According to the Code of Canons, the Eastern Catholic hierarchs in a given country have the right to organize their own, distinct, episcopal conference - which in the USA would be an excellent idea (find out how much money it costs your eparchy to belong to the USCCB). There would then be some sort of liason between the two conferences (and perhaps the Ukrainian and Ruthenian Metropolitans might be accredited to the USCCB).
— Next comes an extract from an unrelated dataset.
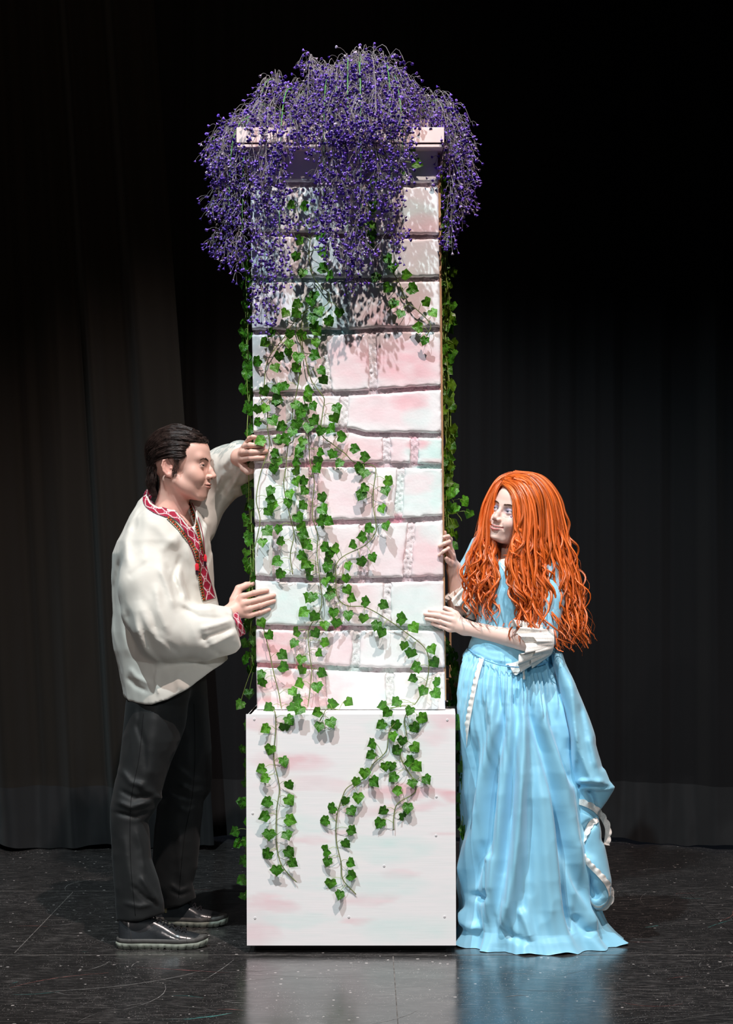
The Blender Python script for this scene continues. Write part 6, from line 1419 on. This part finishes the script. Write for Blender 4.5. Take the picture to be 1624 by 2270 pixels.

This is not a prospect that the USCCB would welcome. So it is not foolish to assume that this Eastern Catholic structure within the USCCB has been created to preclude an insistence on administrative separation.
Father Serge
I think this is technically incorrect.
There can be only ONE episcopal conference in a given country (or defined territory or region), with the predominant sui juris Church given the responsibility to organize and formalize such an institution, considered permanent by canon law. Bishops of the minority sui juris Churches become associated members of that national episcopal conference.
In the case of the eparchs of the Eastern Catholic Churches in the United States, who form a minority of the Catholic bishops here, they are associated members of the USCCB but this time around they have been afforded a separate subgroup as Region XV of the USCCB.
As such, they can freely associate themselves in accordance with the provisions of Canon 322 of the CCEO but cannot erect a parallel "U.S. Episcopal Conference of Eastern Catholic Bishops."
For example, the "Conference of Catholic Bishops of India" includes under one umbrella all the bishops of the Latin Church, the Syro-Malabar Catholic Church, and the Syro-Malankara Catholic Church. The difference in their case is that all the bishops, regardless of Rite, equally each has both deliberative and voting powers. Thus, the Presidency of the Conference has been alternating among the 3 ritual Churches. There is no need to form a separate grouping for the Eastern Catholic hierarchs.